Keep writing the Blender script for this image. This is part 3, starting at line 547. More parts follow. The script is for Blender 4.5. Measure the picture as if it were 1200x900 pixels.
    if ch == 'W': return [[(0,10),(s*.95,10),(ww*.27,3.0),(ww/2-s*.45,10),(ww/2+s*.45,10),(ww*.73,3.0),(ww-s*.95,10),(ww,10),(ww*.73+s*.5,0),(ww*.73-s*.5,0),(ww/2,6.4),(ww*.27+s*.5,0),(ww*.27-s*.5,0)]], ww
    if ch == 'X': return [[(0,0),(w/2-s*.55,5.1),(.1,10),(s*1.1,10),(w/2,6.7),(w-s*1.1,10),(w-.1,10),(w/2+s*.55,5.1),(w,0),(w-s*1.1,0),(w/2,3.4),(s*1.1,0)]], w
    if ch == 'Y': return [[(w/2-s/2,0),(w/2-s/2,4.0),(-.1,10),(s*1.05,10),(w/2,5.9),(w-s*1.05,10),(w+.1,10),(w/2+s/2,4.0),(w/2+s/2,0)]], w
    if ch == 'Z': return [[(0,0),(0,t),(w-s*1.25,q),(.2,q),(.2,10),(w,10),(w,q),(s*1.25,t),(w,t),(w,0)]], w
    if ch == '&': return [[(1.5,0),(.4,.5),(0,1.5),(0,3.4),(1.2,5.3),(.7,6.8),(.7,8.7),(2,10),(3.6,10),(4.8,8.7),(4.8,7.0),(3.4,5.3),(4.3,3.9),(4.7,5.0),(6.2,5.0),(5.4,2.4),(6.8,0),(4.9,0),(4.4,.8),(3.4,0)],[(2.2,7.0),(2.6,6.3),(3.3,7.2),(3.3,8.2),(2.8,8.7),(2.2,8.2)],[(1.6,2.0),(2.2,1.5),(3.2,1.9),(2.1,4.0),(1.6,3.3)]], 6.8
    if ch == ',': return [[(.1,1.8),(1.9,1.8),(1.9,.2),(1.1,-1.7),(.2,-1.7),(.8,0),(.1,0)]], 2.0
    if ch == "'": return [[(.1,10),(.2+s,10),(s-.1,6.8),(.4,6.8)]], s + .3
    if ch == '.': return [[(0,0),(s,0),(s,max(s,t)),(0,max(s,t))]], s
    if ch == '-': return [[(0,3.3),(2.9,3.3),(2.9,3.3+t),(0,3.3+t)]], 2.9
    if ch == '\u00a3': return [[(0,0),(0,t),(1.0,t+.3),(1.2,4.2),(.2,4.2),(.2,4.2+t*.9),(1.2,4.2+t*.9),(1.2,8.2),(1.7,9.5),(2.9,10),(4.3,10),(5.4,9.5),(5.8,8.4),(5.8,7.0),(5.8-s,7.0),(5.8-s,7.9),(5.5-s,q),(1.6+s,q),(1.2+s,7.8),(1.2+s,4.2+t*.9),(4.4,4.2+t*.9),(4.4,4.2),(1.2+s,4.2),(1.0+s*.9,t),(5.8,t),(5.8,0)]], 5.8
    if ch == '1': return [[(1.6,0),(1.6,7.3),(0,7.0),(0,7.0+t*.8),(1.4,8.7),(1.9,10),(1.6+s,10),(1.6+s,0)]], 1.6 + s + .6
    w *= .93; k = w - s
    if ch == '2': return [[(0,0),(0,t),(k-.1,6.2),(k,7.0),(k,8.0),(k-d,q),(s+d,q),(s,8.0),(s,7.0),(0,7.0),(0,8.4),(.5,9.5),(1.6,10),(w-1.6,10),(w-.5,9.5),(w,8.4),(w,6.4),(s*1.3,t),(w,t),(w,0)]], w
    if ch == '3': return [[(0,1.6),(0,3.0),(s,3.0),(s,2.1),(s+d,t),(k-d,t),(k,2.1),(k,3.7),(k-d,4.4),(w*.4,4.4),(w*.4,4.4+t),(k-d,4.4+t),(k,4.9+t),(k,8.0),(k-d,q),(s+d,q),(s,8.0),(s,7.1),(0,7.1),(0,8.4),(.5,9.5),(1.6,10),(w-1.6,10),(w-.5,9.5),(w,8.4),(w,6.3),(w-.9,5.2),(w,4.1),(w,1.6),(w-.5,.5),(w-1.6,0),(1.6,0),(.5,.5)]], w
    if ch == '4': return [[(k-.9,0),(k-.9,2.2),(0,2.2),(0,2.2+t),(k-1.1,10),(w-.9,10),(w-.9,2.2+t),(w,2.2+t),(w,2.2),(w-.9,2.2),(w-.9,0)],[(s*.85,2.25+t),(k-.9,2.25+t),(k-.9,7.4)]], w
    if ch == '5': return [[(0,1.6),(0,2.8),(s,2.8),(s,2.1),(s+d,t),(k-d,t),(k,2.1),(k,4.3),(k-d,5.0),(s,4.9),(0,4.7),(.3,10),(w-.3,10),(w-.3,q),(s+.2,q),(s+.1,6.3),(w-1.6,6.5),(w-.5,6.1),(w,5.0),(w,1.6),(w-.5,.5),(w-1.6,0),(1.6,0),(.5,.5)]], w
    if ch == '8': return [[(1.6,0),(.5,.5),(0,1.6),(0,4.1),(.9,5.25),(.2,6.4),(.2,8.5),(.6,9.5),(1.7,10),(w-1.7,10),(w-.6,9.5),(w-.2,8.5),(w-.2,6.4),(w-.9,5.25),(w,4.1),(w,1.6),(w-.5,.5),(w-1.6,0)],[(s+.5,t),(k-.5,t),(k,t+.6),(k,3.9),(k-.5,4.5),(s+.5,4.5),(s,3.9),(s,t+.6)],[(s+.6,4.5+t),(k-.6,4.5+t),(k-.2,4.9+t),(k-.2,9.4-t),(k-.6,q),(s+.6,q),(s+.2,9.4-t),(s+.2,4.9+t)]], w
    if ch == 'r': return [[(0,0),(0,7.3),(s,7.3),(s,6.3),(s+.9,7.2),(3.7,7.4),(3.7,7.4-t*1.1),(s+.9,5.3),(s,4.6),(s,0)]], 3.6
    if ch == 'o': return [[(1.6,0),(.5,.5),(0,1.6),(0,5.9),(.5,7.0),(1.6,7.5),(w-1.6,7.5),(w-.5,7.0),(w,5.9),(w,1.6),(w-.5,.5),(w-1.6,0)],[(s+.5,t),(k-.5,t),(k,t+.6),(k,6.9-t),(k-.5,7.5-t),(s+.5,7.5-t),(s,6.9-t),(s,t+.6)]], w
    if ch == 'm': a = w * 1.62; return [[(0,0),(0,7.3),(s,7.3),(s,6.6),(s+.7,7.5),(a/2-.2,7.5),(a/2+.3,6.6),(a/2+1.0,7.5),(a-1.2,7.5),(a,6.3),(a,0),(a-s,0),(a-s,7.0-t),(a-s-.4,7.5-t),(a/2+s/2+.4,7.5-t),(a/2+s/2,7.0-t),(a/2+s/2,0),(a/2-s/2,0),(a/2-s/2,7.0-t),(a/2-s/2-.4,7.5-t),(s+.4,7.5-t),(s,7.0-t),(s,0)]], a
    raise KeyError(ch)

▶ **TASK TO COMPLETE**
Your task is to transcribe the listing above in full, exactly as given.

▶ **ANSWER TO THIS TASK**
Keep writing the Blender script for this image. This is part 3, starting at line 547. More parts follow. The script is for Blender 4.5. Measure the picture as if it were 1200x900 pixels.
    if ch == 'W': return [[(0,10),(s*.95,10),(ww*.27,3.0),(ww/2-s*.45,10),(ww/2+s*.45,10),(ww*.73,3.0),(ww-s*.95,10),(ww,10),(ww*.73+s*.5,0),(ww*.73-s*.5,0),(ww/2,6.4),(ww*.27+s*.5,0),(ww*.27-s*.5,0)]], ww
    if ch == 'X': return [[(0,0),(w/2-s*.55,5.1),(.1,10),(s*1.1,10),(w/2,6.7),(w-s*1.1,10),(w-.1,10),(w/2+s*.55,5.1),(w,0),(w-s*1.1,0),(w/2,3.4),(s*1.1,0)]], w
    if ch == 'Y': return [[(w/2-s/2,0),(w/2-s/2,4.0),(-.1,10),(s*1.05,10),(w/2,5.9),(w-s*1.05,10),(w+.1,10),(w/2+s/2,4.0),(w/2+s/2,0)]], w
    if ch == 'Z': return [[(0,0),(0,t),(w-s*1.25,q),(.2,q),(.2,10),(w,10),(w,q),(s*1.25,t),(w,t),(w,0)]], w
    if ch == '&': return [[(1.5,0),(.4,.5),(0,1.5),(0,3.4),(1.2,5.3),(.7,6.8),(.7,8.7),(2,10),(3.6,10),(4.8,8.7),(4.8,7.0),(3.4,5.3),(4.3,3.9),(4.7,5.0),(6.2,5.0),(5.4,2.4),(6.8,0),(4.9,0),(4.4,.8),(3.4,0)],[(2.2,7.0),(2.6,6.3),(3.3,7.2),(3.3,8.2),(2.8,8.7),(2.2,8.2)],[(1.6,2.0),(2.2,1.5),(3.2,1.9),(2.1,4.0),(1.6,3.3)]], 6.8
    if ch == ',': return [[(.1,1.8),(1.9,1.8),(1.9,.2),(1.1,-1.7),(.2,-1.7),(.8,0),(.1,0)]], 2.0
    if ch == "'": return [[(.1,10),(.2+s,10),(s-.1,6.8),(.4,6.8)]], s + .3
    if ch == '.': return [[(0,0),(s,0),(s,max(s,t)),(0,max(s,t))]], s
    if ch == '-': return [[(0,3.3),(2.9,3.3),(2.9,3.3+t),(0,3.3+t)]], 2.9
    if ch == '\u00a3': return [[(0,0),(0,t),(1.0,t+.3),(1.2,4.2),(.2,4.2),(.2,4.2+t*.9),(1.2,4.2+t*.9),(1.2,8.2),(1.7,9.5),(2.9,10),(4.3,10),(5.4,9.5),(5.8,8.4),(5.8,7.0),(5.8-s,7.0),(5.8-s,7.9),(5.5-s,q),(1.6+s,q),(1.2+s,7.8),(1.2+s,4.2+t*.9),(4.4,4.2+t*.9),(4.4,4.2),(1.2+s,4.2),(1.0+s*.9,t),(5.8,t),(5.8,0)]], 5.8
    if ch == '1': return [[(1.6,0),(1.6,7.3),(0,7.0),(0,7.0+t*.8),(1.4,8.7),(1.9,10),(1.6+s,10),(1.6+s,0)]], 1.6 + s + .6
    w *= .93; k = w - s
    if ch == '2': return [[(0,0),(0,t),(k-.1,6.2),(k,7.0),(k,8.0),(k-d,q),(s+d,q),(s,8.0),(s,7.0),(0,7.0),(0,8.4),(.5,9.5),(1.6,10),(w-1.6,10),(w-.5,9.5),(w,8.4),(w,6.4),(s*1.3,t),(w,t),(w,0)]], w
    if ch == '3': return [[(0,1.6),(0,3.0),(s,3.0),(s,2.1),(s+d,t),(k-d,t),(k,2.1),(k,3.7),(k-d,4.4),(w*.4,4.4),(w*.4,4.4+t),(k-d,4.4+t),(k,4.9+t),(k,8.0),(k-d,q),(s+d,q),(s,8.0),(s,7.1),(0,7.1),(0,8.4),(.5,9.5),(1.6,10),(w-1.6,10),(w-.5,9.5),(w,8.4),(w,6.3),(w-.9,5.2),(w,4.1),(w,1.6),(w-.5,.5),(w-1.6,0),(1.6,0),(.5,.5)]], w
    if ch == '4': return [[(k-.9,0),(k-.9,2.2),(0,2.2),(0,2.2+t),(k-1.1,10),(w-.9,10),(w-.9,2.2+t),(w,2.2+t),(w,2.2),(w-.9,2.2),(w-.9,0)],[(s*.85,2.25+t),(k-.9,2.25+t),(k-.9,7.4)]], w
    if ch == '5': return [[(0,1.6),(0,2.8),(s,2.8),(s,2.1),(s+d,t),(k-d,t),(k,2.1),(k,4.3),(k-d,5.0),(s,4.9),(0,4.7),(.3,10),(w-.3,10),(w-.3,q),(s+.2,q),(s+.1,6.3),(w-1.6,6.5),(w-.5,6.1),(w,5.0),(w,1.6),(w-.5,.5),(w-1.6,0),(1.6,0),(.5,.5)]], w
    if ch == '8': return [[(1.6,0),(.5,.5),(0,1.6),(0,4.1),(.9,5.25),(.2,6.4),(.2,8.5),(.6,9.5),(1.7,10),(w-1.7,10),(w-.6,9.5),(w-.2,8.5),(w-.2,6.4),(w-.9,5.25),(w,4.1),(w,1.6),(w-.5,.5),(w-1.6,0)],[(s+.5,t),(k-.5,t),(k,t+.6),(k,3.9),(k-.5,4.5),(s+.5,4.5),(s,3.9),(s,t+.6)],[(s+.6,4.5+t),(k-.6,4.5+t),(k-.2,4.9+t),(k-.2,9.4-t),(k-.6,q),(s+.6,q),(s+.2,9.4-t),(s+.2,4.9+t)]], w
    if ch == 'r': return [[(0,0),(0,7.3),(s,7.3),(s,6.3),(s+.9,7.2),(3.7,7.4),(3.7,7.4-t*1.1),(s+.9,5.3),(s,4.6),(s,0)]], 3.6
    if ch == 'o': return [[(1.6,0),(.5,.5),(0,1.6),(0,5.9),(.5,7.0),(1.6,7.5),(w-1.6,7.5),(w-.5,7.0),(w,5.9),(w,1.6),(w-.5,.5),(w-1.6,0)],[(s+.5,t),(k-.5,t),(k,t+.6),(k,6.9-t),(k-.5,7.5-t),(s+.5,7.5-t),(s,6.9-t),(s,t+.6)]], w
    if ch == 'm': a = w * 1.62; return [[(0,0),(0,7.3),(s,7.3),(s,6.6),(s+.7,7.5),(a/2-.2,7.5),(a/2+.3,6.6),(a/2+1.0,7.5),(a-1.2,7.5),(a,6.3),(a,0),(a-s,0),(a-s,7.0-t),(a-s-.4,7.5-t),(a/2+s/2+.4,7.5-t),(a/2+s/2,7.0-t),(a/2+s/2,0),(a/2-s/2,0),(a/2-s/2,7.0-t),(a/2-s/2-.4,7.5-t),(s+.4,7.5-t),(s,7.0-t),(s,0)]], a
    raise KeyError(ch)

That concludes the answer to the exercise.